>> start Dataset records
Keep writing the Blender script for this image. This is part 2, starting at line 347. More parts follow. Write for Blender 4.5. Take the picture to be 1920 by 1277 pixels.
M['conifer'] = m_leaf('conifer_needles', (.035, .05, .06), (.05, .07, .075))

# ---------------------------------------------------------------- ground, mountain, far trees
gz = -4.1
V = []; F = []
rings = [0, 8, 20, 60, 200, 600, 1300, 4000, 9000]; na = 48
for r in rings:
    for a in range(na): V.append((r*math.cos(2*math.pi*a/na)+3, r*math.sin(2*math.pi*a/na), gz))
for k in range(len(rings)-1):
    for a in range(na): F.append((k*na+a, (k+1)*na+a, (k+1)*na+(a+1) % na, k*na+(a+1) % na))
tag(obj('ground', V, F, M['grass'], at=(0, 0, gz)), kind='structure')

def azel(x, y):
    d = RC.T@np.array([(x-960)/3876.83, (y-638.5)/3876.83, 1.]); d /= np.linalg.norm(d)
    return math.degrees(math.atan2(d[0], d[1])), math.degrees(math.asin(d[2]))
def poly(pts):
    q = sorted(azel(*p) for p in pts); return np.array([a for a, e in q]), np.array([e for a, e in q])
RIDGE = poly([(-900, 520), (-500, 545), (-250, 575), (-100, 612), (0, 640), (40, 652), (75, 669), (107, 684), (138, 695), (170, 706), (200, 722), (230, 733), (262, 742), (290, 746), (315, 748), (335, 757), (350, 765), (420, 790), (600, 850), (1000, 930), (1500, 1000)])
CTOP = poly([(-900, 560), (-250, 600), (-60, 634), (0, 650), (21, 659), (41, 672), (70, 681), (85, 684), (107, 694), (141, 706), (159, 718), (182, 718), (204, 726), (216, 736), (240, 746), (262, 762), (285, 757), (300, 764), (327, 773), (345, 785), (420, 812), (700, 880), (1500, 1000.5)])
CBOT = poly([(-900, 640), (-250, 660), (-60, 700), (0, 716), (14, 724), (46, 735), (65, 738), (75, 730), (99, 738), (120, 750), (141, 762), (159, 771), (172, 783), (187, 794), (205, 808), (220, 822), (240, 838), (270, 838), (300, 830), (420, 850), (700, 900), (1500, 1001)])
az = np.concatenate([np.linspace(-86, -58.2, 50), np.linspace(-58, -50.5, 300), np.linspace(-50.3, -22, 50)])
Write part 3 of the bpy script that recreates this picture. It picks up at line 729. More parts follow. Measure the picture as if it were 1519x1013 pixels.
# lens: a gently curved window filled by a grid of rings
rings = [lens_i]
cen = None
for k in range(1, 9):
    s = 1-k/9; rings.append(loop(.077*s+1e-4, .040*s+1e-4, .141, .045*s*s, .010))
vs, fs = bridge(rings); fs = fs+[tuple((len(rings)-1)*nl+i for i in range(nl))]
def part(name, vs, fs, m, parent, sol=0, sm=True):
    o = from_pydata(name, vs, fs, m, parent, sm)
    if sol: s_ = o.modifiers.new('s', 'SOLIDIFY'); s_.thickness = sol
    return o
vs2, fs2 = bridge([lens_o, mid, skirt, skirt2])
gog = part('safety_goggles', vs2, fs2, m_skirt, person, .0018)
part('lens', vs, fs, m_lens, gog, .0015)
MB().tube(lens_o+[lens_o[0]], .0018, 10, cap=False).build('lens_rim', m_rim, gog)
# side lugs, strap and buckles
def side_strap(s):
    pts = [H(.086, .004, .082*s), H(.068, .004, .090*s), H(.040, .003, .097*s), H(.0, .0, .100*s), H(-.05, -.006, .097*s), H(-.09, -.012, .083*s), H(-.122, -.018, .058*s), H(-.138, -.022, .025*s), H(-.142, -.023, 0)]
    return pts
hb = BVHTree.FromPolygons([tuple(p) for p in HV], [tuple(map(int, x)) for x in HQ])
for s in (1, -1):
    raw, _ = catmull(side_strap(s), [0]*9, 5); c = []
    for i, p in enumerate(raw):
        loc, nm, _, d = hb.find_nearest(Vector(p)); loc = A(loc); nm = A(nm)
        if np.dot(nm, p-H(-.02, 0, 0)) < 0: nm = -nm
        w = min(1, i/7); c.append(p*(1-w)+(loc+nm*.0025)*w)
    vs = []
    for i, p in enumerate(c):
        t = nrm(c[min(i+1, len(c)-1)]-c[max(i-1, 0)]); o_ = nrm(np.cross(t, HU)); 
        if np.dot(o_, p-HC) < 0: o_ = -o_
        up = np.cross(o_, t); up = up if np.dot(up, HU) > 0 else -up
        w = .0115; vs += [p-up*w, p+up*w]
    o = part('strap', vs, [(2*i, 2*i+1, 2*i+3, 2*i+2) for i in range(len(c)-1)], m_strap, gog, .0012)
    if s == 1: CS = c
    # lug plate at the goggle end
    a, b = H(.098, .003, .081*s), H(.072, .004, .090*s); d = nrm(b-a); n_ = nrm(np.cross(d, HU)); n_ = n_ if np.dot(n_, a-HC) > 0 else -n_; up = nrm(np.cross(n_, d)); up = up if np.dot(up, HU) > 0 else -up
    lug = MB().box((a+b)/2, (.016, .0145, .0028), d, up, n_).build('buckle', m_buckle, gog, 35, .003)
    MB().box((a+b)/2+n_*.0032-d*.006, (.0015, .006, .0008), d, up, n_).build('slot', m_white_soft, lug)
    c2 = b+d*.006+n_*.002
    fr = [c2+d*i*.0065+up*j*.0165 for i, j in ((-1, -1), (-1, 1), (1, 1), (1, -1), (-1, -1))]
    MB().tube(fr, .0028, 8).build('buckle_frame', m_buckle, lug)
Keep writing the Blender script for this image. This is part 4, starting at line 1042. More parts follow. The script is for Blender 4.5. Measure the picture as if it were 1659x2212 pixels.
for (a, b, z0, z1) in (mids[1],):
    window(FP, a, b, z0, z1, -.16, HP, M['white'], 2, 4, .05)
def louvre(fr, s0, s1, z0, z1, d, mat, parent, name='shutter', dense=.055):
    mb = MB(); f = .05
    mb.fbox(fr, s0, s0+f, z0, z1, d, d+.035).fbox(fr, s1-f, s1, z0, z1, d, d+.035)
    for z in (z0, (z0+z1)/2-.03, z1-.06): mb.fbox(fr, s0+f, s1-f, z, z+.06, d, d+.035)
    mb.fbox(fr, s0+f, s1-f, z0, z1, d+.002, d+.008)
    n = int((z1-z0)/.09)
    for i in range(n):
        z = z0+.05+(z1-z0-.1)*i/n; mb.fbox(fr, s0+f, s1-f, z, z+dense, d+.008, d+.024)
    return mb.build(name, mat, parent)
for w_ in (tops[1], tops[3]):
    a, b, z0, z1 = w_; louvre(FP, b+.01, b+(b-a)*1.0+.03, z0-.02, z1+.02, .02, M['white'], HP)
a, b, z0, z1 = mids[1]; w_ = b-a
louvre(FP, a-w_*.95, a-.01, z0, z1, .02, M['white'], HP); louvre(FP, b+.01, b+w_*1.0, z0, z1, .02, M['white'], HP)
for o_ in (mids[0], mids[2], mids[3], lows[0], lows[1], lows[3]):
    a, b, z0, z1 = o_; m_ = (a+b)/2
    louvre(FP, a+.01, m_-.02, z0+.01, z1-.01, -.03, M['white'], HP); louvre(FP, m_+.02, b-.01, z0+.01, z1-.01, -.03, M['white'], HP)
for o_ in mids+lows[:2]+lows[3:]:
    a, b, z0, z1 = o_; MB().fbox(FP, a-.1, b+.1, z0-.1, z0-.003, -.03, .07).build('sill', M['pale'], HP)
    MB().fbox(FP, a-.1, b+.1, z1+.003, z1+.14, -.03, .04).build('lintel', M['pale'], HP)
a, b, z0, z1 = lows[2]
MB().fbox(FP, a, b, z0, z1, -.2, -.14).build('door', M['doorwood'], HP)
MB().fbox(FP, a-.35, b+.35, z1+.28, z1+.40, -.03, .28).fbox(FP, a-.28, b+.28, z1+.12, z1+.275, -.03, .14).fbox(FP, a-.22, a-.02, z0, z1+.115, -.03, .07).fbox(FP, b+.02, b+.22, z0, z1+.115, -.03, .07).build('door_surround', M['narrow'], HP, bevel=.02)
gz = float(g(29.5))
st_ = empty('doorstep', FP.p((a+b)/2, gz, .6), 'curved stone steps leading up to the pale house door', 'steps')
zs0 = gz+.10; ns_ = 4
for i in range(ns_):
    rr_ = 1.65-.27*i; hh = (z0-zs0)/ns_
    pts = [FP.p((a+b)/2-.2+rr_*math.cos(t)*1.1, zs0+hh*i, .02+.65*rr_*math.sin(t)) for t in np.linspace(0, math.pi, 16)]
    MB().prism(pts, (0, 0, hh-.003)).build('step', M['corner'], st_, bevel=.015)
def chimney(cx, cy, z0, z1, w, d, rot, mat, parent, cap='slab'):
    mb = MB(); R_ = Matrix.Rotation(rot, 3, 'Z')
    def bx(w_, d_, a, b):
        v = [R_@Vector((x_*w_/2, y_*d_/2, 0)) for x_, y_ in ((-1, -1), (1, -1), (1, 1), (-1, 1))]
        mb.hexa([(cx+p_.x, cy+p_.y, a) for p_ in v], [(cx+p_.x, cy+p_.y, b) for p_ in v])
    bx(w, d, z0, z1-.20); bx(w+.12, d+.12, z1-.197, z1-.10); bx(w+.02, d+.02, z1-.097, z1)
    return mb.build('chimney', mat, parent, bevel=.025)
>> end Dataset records
## To do
The lines from the first of the entries through the line holding "(.05, .07, .075))" are to be restated word for word, and no others.

## Full solution
Keep writing the Blender script for this image. This is part 2, starting at line 347. More parts follow. Write for Blender 4.5. Take the picture to be 1920 by 1277 pixels.
M['conifer'] = m_leaf('conifer_needles', (.035, .05, .06), (.05, .07, .075))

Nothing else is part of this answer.